By the way, I work with an awful lot of Chinese and Indian guys and gals - they seem to find the study and certification process to be not too onerous, presumably because their parents ran them through the mill during their school years, rather than allowing them to take the Maralyn route - the low road of mediocrity and "equality".

*WOFTAM - Waste Of Fucking Time And Money.

4 comments:

kae said...

"There are no "mid term" assesments, tutorials or any of that other fluff - the exam is 100% of your result."

A bit like life itself.
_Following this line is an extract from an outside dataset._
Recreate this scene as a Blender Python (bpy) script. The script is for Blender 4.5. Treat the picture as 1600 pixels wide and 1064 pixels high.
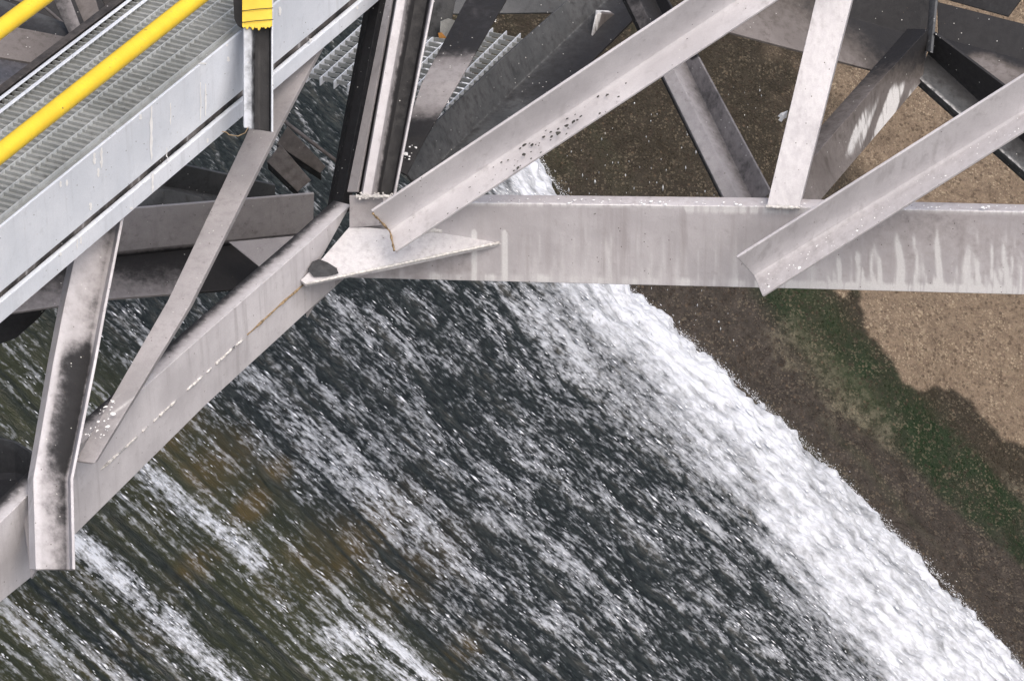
import bpy, bmesh, math, random
import numpy as np
from mathutils import Vector as V
random.seed(7); rng = np.random.default_rng(11)
for o in list(bpy.data.objects): bpy.data.objects.remove(o)
S = bpy.context.scene
# ---------------------------------------------------------------- camera, sky, sun, exposure
PITCH = math.radians(32); FL = 120.0; FP = FL/36*1600; D0 = 10.5
CAM = V((0, 0, 9.0))
cd = bpy.data.cameras.new('camera'); cd.lens = FL; cd.sensor_width = 36; cd.clip_start = 0.1; cd.clip_end = 500
co = bpy.data.objects.new('camera', cd); S.collection.objects.link(co)
co.location = CAM; co.rotation_euler = (math.pi/2 - PITCH, 0, 0); S.camera = co
W = bpy.data.worlds.new('World'); S.world = W; W.use_nodes = True
SUN_EL, SUN_AZ = math.radians(55), math.radians(150)     # azimuth measured from +Y towards +X
sk = W.node_tree.nodes.new('ShaderNodeTexSky'); sk.sky_type = 'NISHITA'; sk.sun_disc = False
sk.sun_elevation = SUN_EL; sk.sun_rotation = SUN_AZ; sk.dust_density = 6.0; sk.air_density = 0.8; sk.ozone_density = 0.6
bg = W.node_tree.nodes['Background']; bg.inputs[1].default_value = 0.12
W.node_tree.links.new(sk.outputs[0], bg.inputs[0])
sl = bpy.data.lights.new('sun', 'SUN'); sl.energy = 1.35; sl.angle = math.radians(90); sl.color = (1, .975, .96)
so = bpy.data.objects.new('sun', sl); S.collection.objects.link(so)
sd_ = V((math.sin(SUN_AZ)*math.cos(SUN_EL), math.cos(SUN_AZ)*math.cos(SUN_EL), math.sin(SUN_EL)))
so.rotation_euler = sd_.to_track_quat('Z', 'Y').to_euler(); so.location = (-3, 5, 14)
S.view_settings.view_transform = 'Standard'; S.view_settings.look = 'None'; S.view_settings.gamma = 1
S.view_settings.use_curve_mapping = False; S.view_settings.exposure = 0.38
# ---------------------------------------------------------------- helpers
FW = V((0, math.cos(PITCH), -math.sin(PITCH))); UP = V((0, math.sin(PITCH), math.cos(PITCH))); RT = V((1, 0, 0))
def P(px, py, dd=0.0):
    px, py, dd = float(px), float(py), float(dd)
    return CAM + (D0+dd)*(FW + RT*((px-800)/FP) + UP*((532-py)/FP))
def ray(px, py): return FW + RT*((px-800)/FP) + UP*((532-py)/FP)
def Pz(px, py, z):
    r = ray(px, py); return CAM + r*((z-CAM.z)/r.z)
def Pp(px, py, pt, n):
    r = ray(px, py); return CAM + r*((pt-CAM).dot(n)/r.dot(n))
def depth_of(p): return (p-CAM).dot(FW)-D0
C = S.collection
def thing(name, label, cat, loc, group=None):
    o = bpy.data.objects.new(name, None); C.objects.link(o); o.location = loc; o.empty_display_size = .1
    o['label'] = label; o['category'] = cat
    if group: o['group'] = group
    return o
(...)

It's not a trial run.

WV: extents

BTW, Maralyn doesn't know much about uni, there are assessments, but if you fail one you can quite easily end up bombing out on all the tests and the final exam, especially if you're slack and don't bother to attend and/or do any work.

Boy on a bike said...

It's a long time since I was at uni, but some lecturers had a rule that you needed a pass mark in both your exam and your assesments. Unless you got a pass on all of them, you failed the unit. Game over. None of this "fail on one side and pass on the other". Pass everything or not at all.

Pogria said...

Bugger!!!

Here's the missing "e", in piece!

jeeez!

Anonymous said...

The fact that you think passing a one of high pressure test is proof that you lack any understanding of effective teaching and learning. True assessment takes place over time, under multiple circumstances and required the opportunity to improve; sure there is a place for rigorous testing however is that really in a grade 3 classroom?